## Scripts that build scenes
>> start
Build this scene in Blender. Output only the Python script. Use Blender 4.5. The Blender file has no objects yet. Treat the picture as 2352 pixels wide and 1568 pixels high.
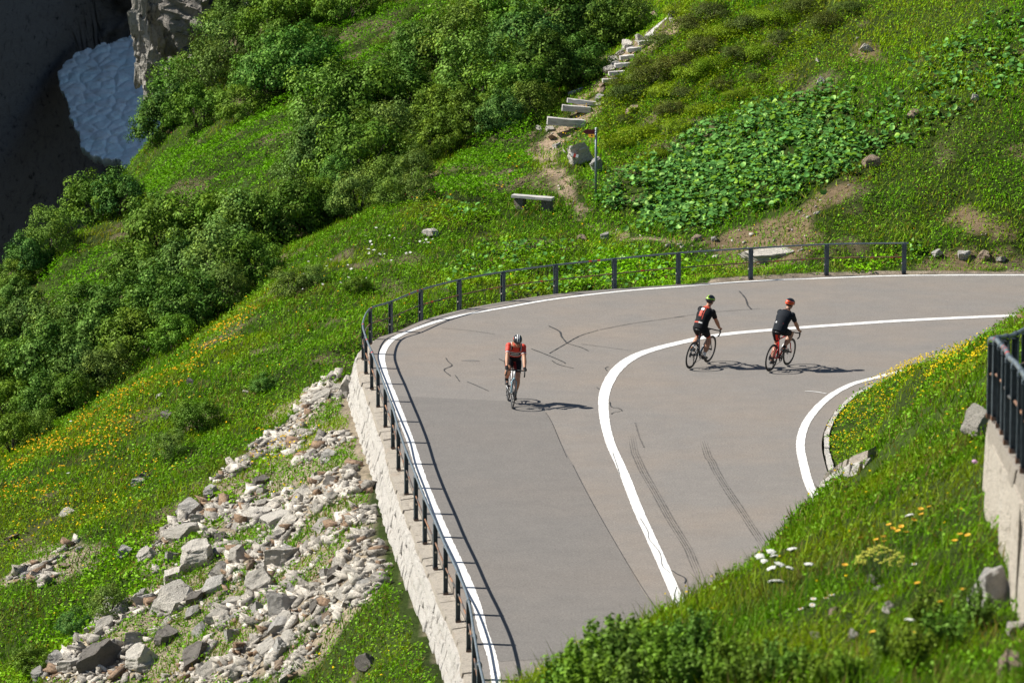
import bpy, bmesh, math, random
import numpy as np
from mathutils import Vector, Matrix, Euler

random.seed(7); rng = np.random.default_rng(7)
scene = bpy.context.scene
COL = scene.collection

# ------------------------------------------------------------------ camera, light, exposure
CAM_H, FPX = 16.5, 9000.0                    # height above the road; focal length in photo pixels (2352 wide)
PITCH = math.atan((784 + 745) / FPX)
cam_d = bpy.data.cameras.new('camera'); cam = bpy.data.objects.new('camera', cam_d); COL.objects.link(cam)
cam.location = (0, 0, CAM_H); cam.rotation_euler = (math.pi/2 - PITCH, 0, 0)
cam_d.sensor_width = 36; cam_d.lens = 36*FPX/2352; cam_d.clip_end = 2000; cam_d.clip_start = .5
cam_d.dof.use_dof = True; cam_d.dof.focus_distance = 91; cam_d.dof.aperture_fstop = 3.4
scene.camera = cam

SUN_TO = Vector((-1.02, .15, 1.0)).normalized()
SUN_EL = math.asin(SUN_TO.z); SUN_AZ = math.atan2(SUN_TO.x, SUN_TO.y)   # azimuth clockwise from +Y
world = bpy.data.worlds.new('World'); scene.world = world; world.use_nodes = True
nt = world.node_tree; bg = nt.nodes['Background']
sky = nt.nodes.new('ShaderNodeTexSky'); sky.sky_type = 'NISHITA'; sky.sun_disc = False
sky.sun_elevation = SUN_EL; sky.sun_rotation = SUN_AZ; sky.altitude = 800; sky.air_density = 1.0; sky.dust_density = .9
nt.links.new(sky.outputs[0], bg.inputs[0]); bg.inputs[1].default_value = .055
sun_d = bpy.data.lights.new('sun', 'SUN'); sun_d.energy = 5.0; sun_d.angle = math.radians(.53); sun_d.color = (1, .955, .87)
sun = bpy.data.objects.new('sun', sun_d); COL.objects.link(sun)
sun.rotation_euler = (-SUN_TO).to_track_quat('-Z', 'Y').to_euler(); sun.location = (-40, 60, 60)
scene.view_settings.view_transform = 'Standard'; scene.view_settings.look = 'None'
scene.view_settings.exposure = .66; scene.view_settings.gamma = 1
scene.cycles.max_bounces = 5; scene.cycles.diffuse_bounces = 2; scene.cycles.glossy_bounces = 2
scene.cycles.transmission_bounces = 3; scene.cycles.transparent_max_bounces = 4
scene.cycles.caustics_reflective = False; scene.cycles.caustics_refractive = False

# ------------------------------------------------------------------ helpers
cP, sP = math.cos(PITCH), math.sin(PITCH)
def ray(x, y):
    u, v = x - 1176.0, y - 784.0
    return Vector((u, FPX*cP - v*sP, -FPX*sP - v*cP))
def P(x, y, Y):                              # a point seen at photo pixel (x, y), Y metres away
    d = ray(x, y); t = Y/d.y
    return Vector((d.x*t, Y, CAM_H + d.z*t))
def G(x, y, z=0.0):                          # the same on the level z
    d = ray(x, y); t = (z - CAM_H)/d.z
    return Vector((d.x*t, d.y*t, z))
def project(X, Y, Z):
    Z = Z - CAM_H
    f = Y*cP - Z*sP; up = Y*sP + Z*cP
    return 1176 + FPX*X/f, 784 - FPX*up/f
def inpoly(px, py, poly):
    c = np.zeros(px.shape, bool); n = len(poly); j = n-1
    for i in range(n):
        xi, yi = poly[i]; xj, yj = poly[j]
        if yi != yj:
            c ^= ((yi > py) != (yj > py)) & (px < (xj-xi)*(py-yi)/(yj-yi) + xi)
        j = i
    return c
def hash2(ix, iy, s):
    h = (ix*374761393 + iy*668265263 + s*1274126177) & 0xffffffff
    h = ((h ^ (h >> 13))*1274126177) & 0xffffffff
    return ((h ^ (h >> 16)) & 0xffff)/65535.0
def vnoise(x, y, s=0):
    ix = np.floor(x).astype(np.int64); iy = np.floor(y).astype(np.int64)
    fx = x-ix; fy = y-iy; fx = fx*fx*(3-2*fx); fy = fy*fy*(3-2*fy)
    a = hash2(ix, iy, s); b = hash2(ix+1, iy, s); c = hash2(ix, iy+1, s); d = hash2(ix+1, iy+1, s)
    return (a*(1-fx)+b*fx)*(1-fy) + (c*(1-fx)+d*fx)*fy
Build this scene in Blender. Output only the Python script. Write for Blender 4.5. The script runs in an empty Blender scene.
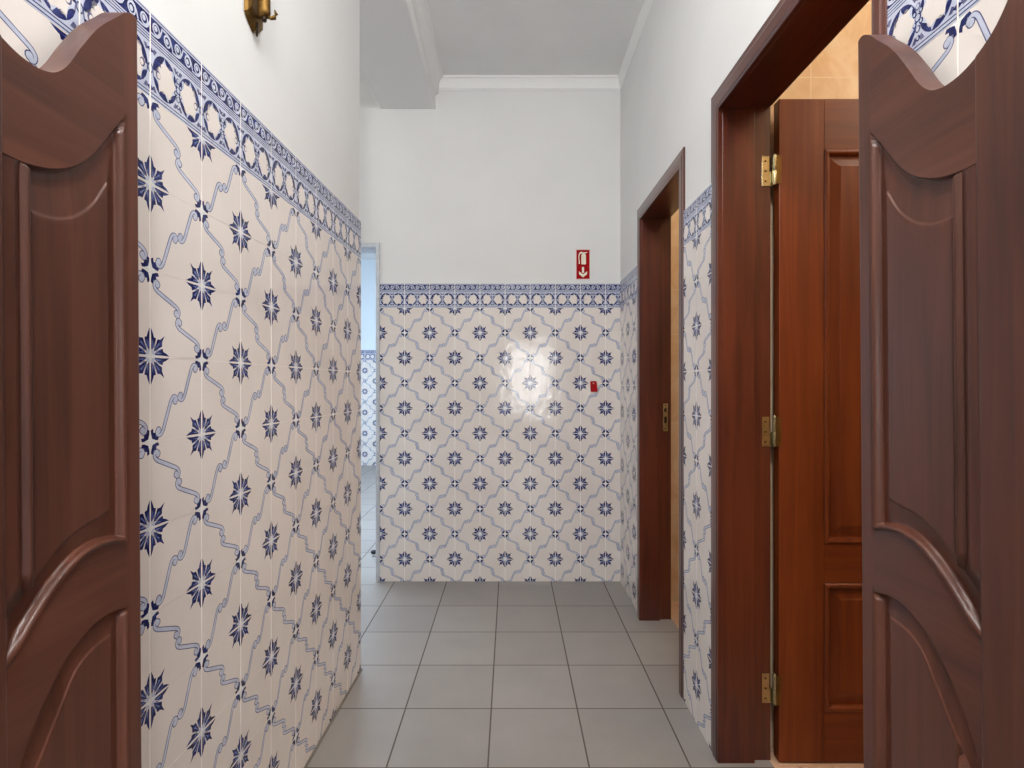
import bpy, math, random
from mathutils import Vector

random.seed(7)
SC = bpy.context.scene
COL = SC.collection

# ------------------------------------------------------------------ camera
H = 1.191
cam_d = bpy.data.cameras.new('camera')
cam = bpy.data.objects.new('camera', cam_d)
COL.objects.link(cam)
cam.location = (0, 0, H)
cam.rotation_euler = (math.pi / 2, 0, 0)
cam_d.sensor_width = 36.0
cam_d.lens = 554.0 / 1024 * 36.0
cam_d.shift_x = 0.0015
cam_d.shift_y = 0.001
cam_d.clip_start = 0.02
SC.camera = cam

# ------------------------------------------------------------------ world, exposure
world = bpy.data.worlds.new('world')
SC.world = world
world.use_nodes = True
bg = world.node_tree.nodes['Background']
bg.inputs[0].default_value = (0.70, 0.82, 1.0, 1)
bg.inputs[1].default_value = 1.0
vs = SC.view_settings
vs.view_transform = 'Standard'
vs.look = 'None'
vs.gamma = 1.0
vs.use_curve_mapping = False
vs.exposure = 0.40


def area(name, loc, rot, sx, sy, power, col):
    d = bpy.data.lights.new(name, 'AREA')
    d.shape = 'RECTANGLE'
    d.size, d.size_y = sx, sy
    d.energy = power
    d.color = col
    o = bpy.data.objects.new(name, d)
    o.location = loc
    o.rotation_euler = rot
    COL.objects.link(o)
    return o


def point(name, loc, power, col, r=0.08):
    d = bpy.data.lights.new(name, 'POINT')
    d.energy = power
    d.color = col
    d.shadow_soft_size = r
    o = bpy.data.objects.new(name, d)
    o.location = loc
    COL.objects.link(o)
    return o


PI = math.pi
# daylight at the two windows, then a downward fill (area light faces along its local -Z)
area('daylight_back', (0.30, -3.12, 1.30), (PI / 2, 0, 0), 0.78, 1.25, 27, (1.0, 0.98, 0.95))
area('daylight_beyond', (-3.62, 5.8, 1.7), (0, -PI / 2, 0), 2.0, 3.2, 7, (0.66, 0.84, 1.0))
area('floor_fill_beyond', (-1.6, 4.6, 3.0), (0, 0, 0), 1.6, 1.7, 100, (0.72, 0.86, 1.0))  # added to brighten the floor beyond; the ceiling has no opening
# added fill for hall, lobby and side corridor; warm washroom lamps (fixtures are built further down)
point('hall_fill_light', (0.0, 0.80, 2.70), 17, (1.0, 0.985, 0.965), 0.14)
point('lobby_fill_light', (0.0, -0.5, 2.80), 62, (1.0, 0.985, 0.965), 0.10)
point('side_fill_light', (-1.9, 2.85, 2.70), 8, (1.0, 0.97, 0.94), 0.14)
point('washroom_light', (2.0, 0.80, 2.72), 15, (1.0, 0.88, 0.70), 0.12)
point('closet_light', (1.55, 2.55, 2.72), 7, (1.0, 0.86, 0.66), 0.12)


# ------------------------------------------------------------------ materials
def srgb(r, g, b):
    f = lambda c: (c / 255 / 12.92) if c / 255 <= 0.04045 else ((c / 255 + 0.055) / 1.055) ** 2.4
    return (f(r), f(g), f(b), 1)


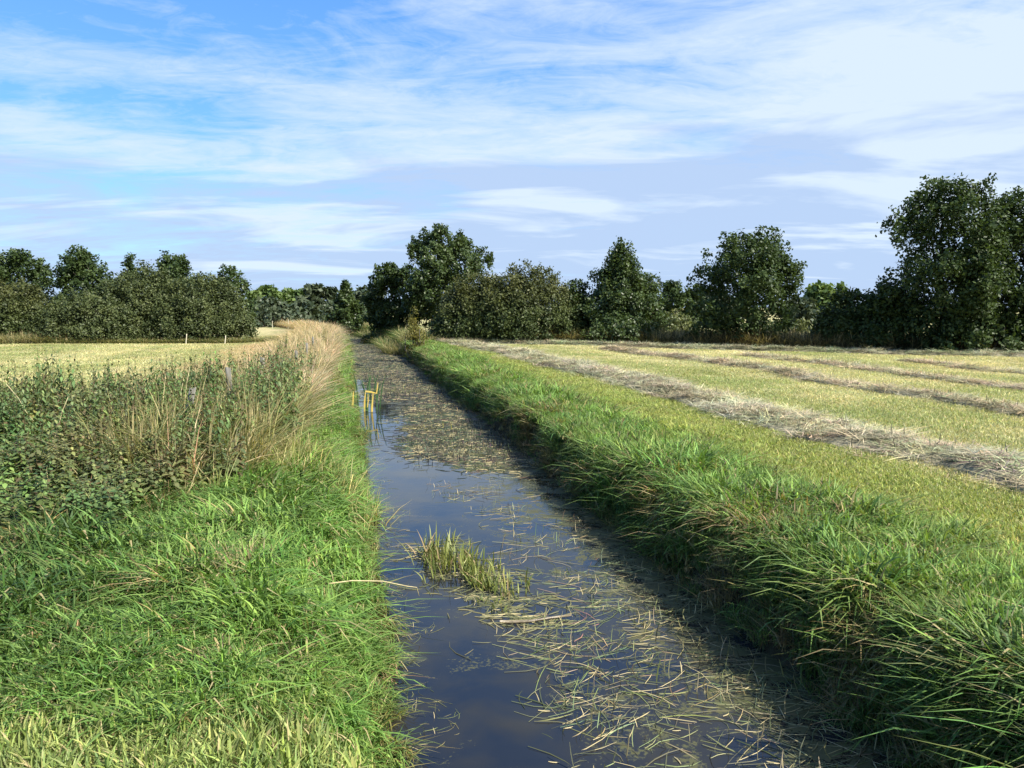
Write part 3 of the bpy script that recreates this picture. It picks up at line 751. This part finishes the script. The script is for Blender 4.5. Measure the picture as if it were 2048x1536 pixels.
# right-hand row
tree('alder_tree', 'tallest dark green tree, standing at the right over the hay field', 1880, 38.5, 345, 250, 'round', M_ALDER, seed=11, dens=1.15, group='trees along the right-hand field edge')
tree('alder_tree', 'dark green tree cut off by the right edge of the picture', 2038, 38, 362, 205, 'round', M_ALDER, seed=21, group='trees along the right-hand field edge')
tree('alder_tree', 'round dark tree standing alone right of centre behind the hay rows', 1490, 43.5, 458, 212, 'round', M_ALDER, seed=31, dens=1.1, group='trees along the right-hand field edge')
tree('alder_tree', 'pointed narrow green tree with a cone-shaped top behind the hay field', 1240, 48, 474, 150, 'cone', M_ALDER2, seed=41, dens=1.5, group='trees along the right-hand field edge')
tree('alder_tree', 'small rounded tree leaning against the right side of the pointed tree', 1290, 49, 548, 80, 'round', M_ALDER2, seed=51)
tree('alder_tree', 'dark tree seen in the gap between the pointed tree and the round lone tree', 1355, 62, 560, 105, 'round', M_ALDER, seed=61)
tree('alder_tree', 'large spreading dark tree right of the far end of the ditch', 893, 62, 446, 185, 'round', M_ALDER2, seed=71, dens=1.0)
tree('alder_tree', 'middle-sized dark tree to the left of the large spreading tree', 785, 66, 521, 115, 'round', M_ALDER, seed=81)
tree('alder_tree', 'small upright tree just left of the ditch end, standing alone against the sky', 694, 78, 541, 80, 'cone', M_ALDER2, seed=91, dens=1.5)
# left-hand group
tree('alder_tree', 'dark rounded tree at the left edge of the picture', 30, 60, 493, 185, 'round', M_ALDER, seed=101)
tree('alder_tree', 'broad dark tree behind the left end of the olive bushes', 185, 60, 490, 135, 'round', M_ALDER, seed=111)
tree('alder_tree', 'small peaked treetop between the two broad trees of the left group', 268, 60, 507, 60, 'cone', M_ALDER, seed=121, dens=1.3)
tree('alder_tree', 'broad tree rising over the middle of the olive bushes on the left', 348, 60, 498, 120, 'round', M_ALDER, seed=131)
tree('alder_tree', 'dark tree at the right end of the left group', 462, 57, 533, 100, 'round', M_ALDER2, seed=141)
tree('willow_bush', 'olive-green willow bush at the left edge of the left field', 25, 50, 560, 170, 'mound', M_RUST, 'bush', 151, 1.8, .12, 'bushes at the back of the left field', .5, 1.1, .62, .22, trunk=False)
tree('willow_bush', 'low left-hand dome of the big willow thicket on the left field', 180, 49.5, 585, 200, 'mound', M_WILLOW, 'bush', 161, 1.8, .12, 'bushes at the back of the left field', .5, 1.1, .62, .22, trunk=False)
tree('willow_bush', 'tall middle dome of the big willow thicket on the left field', 290, 51.5, 541, 220, 'mound', M_WILLOW, 'bush', 171, 1.7, .12, 'bushes at the back of the left field', .5, 1.1, .62, .22, trunk=False)
tree('willow_bush', 'right-hand dome of the big willow thicket on the left field', 405, 50.5, 549, 190, 'mound', M_WILLOW, 'bush', 181, 1.8, .12, 'bushes at the back of the left field', .5, 1.1, .62, .22, trunk=False)
# bushes right of the ditch
tree('willow_bush', 'rusty green willow bush, left part of the thicket right of the ditch', 965, 50.5, 550, 190, 'mound', M_RUST, 'bush', 191, 2.3, .12, 'willow bushes right of the ditch', .5, 1.2, .62, .22, trunk=False)
tree('willow_bush', 'rusty green willow bush, highest part of the thicket right of the ditch', 1060, 49.5, 541, 235, 'mound', M_RUST, 'bush', 201, 2.3, .12, 'willow bushes right of the ditch', .5, 1.2, .62, .22, trunk=False)
tree('willow_bush', 'low willow bush at the left foot of the rusty thicket', 915, 51, 612, 80, 'mound', M_RUST, 'bush', 211, 2.3, .12, 'willow bushes right of the ditch', .5, 1.2, .62, .22, trunk=False)
tree('alder_bush', 'dark bush in the shade between rusty thicket and pointed tree', 1155, 49, 560, 75, 'mound', M_ALDER, 'bush', 221, 1.3, trunk=False)
tree('alder_bush', 'dark bush low behind the foot of the round lone tree', 1552, 50, 634, 120, 'mound', M_ALDER, 'bush', 235, 1.1, trunk=False)
tree('hedge_bush', 'low grey-green bush in the far left meadow behind the two pale stakes', 545, 88, 622, 110, 'mound', M_FAR, 'bush', 236, .9, trunk=False)
tree('hedge_bush', 'low grey-green bush between the far left meadow and the dry grass crest', 625, 90, 618, 110, 'mound', M_FAR, 'bush', 237, .9, trunk=False)
tree('alder_bush', 'low bush at the foot of the pointed tree', 1245, 46.2, 628, 150, 'mound', M_ALDER2, 'bush', 231, 1.3, .13, trunk=False)
tree('willow_bush', 'pale sunlit bush seen low in the gap right of the pointed tree', 1345, 53, 628, 110, 'mound', M_PALE, 'bush', 241, 1.1, .14, trunk=False)
tree('alder_bush', 'dark low bush left of the tallest tree', 1690, 41.5, 578, 120, 'mound', M_ALDER, 'bush', 251, 1.3, trunk=False)
tree('alder_bush', 'dark bush filling the foot of the tallest tree', 1770, 40, 570, 130, 'mound', M_ALDER, 'bush', 261, 1.2, trunk=False)
tree('alder_bush', 'dark bush under the crown at the right edge of the picture', 1960, 37.5, 600, 190, 'mound', M_ALDER, 'bush', 271, 1.1, trunk=False)
tree('willow_bush', 'small sunlit bush at the right foot of the round lone tree', 1605, 46, 645, 80, 'mound', M_PALE, 'bush', 281, 1.1, .13, trunk=False)
tree('sapling', 'small yellowish shrub on the right bank beside the water', 830, 41, 594, 62, 'cone', M_YELLOW, 'shrub', 291, .75, .10, None, .35, .9, .5, .15, trunk=False)
# far woods
for px, Y, yt, wp, sh, mt, lb in (
        (530, 118, 574, 70, 'round', M_FARLT, 'light green treetop in the far wood right of the left group'),
        (585, 125, 578, 75, 'round', M_FARLT, 'pale green distant tree left of the grey-green far wood'),
        (640, 120, 572, 85, 'round', M_FAR, 'grey-green distant tree left of the small upright tree'),
        (600, 100, 592, 90, 'mound', M_FAR, 'low grey-green thicket before the far wood'),
        (540, 95, 600, 90, 'mound', M_FAR, 'dark thicket beside the right end of the left group'),
        (735, 105, 580, 90, 'round', M_FAR, 'distant tree right behind the small upright tree'),
        (1640, 95, 572, 60, 'round', M_FARLT, 'left one of two light distant treetops left of the tallest tree'),
        (1668, 100, 574, 45, 'round', M_FARLT, 'right one of two light distant treetops left of the tallest tree'),
        (1600, 90, 600, 70, 'round', M_FAR, 'distant dark tree close to the right side of the round lone tree'),
        (1420, 85, 590, 120, 'round', M_FAR, 'distant tree low behind the round lone tree')):
    tree('far_tree', lb, px, Y, yt, wp, sh, mt, seed=int(px), dens=.55, leaf=.26, shoot=.8, clump=.42)
for k, (px, Y) in enumerate(((700, 62), (745, 56), (775, 60))):
    tree('alder_bush', ('dark bush closing the far end of the ditch on the left', 'dark low bush leaning over the far water', 'dark bush behind the reeds at the far right bank')[k],
         px, (84, 63, 70)[k], (620, 640, 630)[k], (60, 34, 60)[k], 'mound', M_ALDER, 'bush', 400 + k, 1.1, trunk=False)
# beyond the right edge of the frame: the row goes on, and shades what is in view
for k, (X, Y, h, wd) in enumerate(((29, 36, 8.2, 6.5), (34.5, 33, 7.5, 6), (40, 30, 8, 6.5))):
    tree('alder_tree', ('first tree of the row beyond the right edge', 'second tree of the row beyond the right edge', 'third tree of the row beyond the right edge')[k],
         1024 + X / Y * FPX, Y, 615 - (h - EYE) / Y * FPX, wd / Y * FPX, 'round', M_ALDER, seed=500 + k, dens=.7, leaf=.2)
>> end
## WHAT IS REQUIRED
Take only the lines above from the one that has "empty Blender scene." through the one that has "COL = SC.collection" and reproduce them exactly, omitting any pictures.

## ANSWER IN FULL
Build this scene in Blender. Output only the Python script. Write for Blender 4.5. The script runs in an empty Blender scene.
import bpy, math, random
from mathutils import Vector

random.seed(7)
SC = bpy.context.scene
COL = SC.collection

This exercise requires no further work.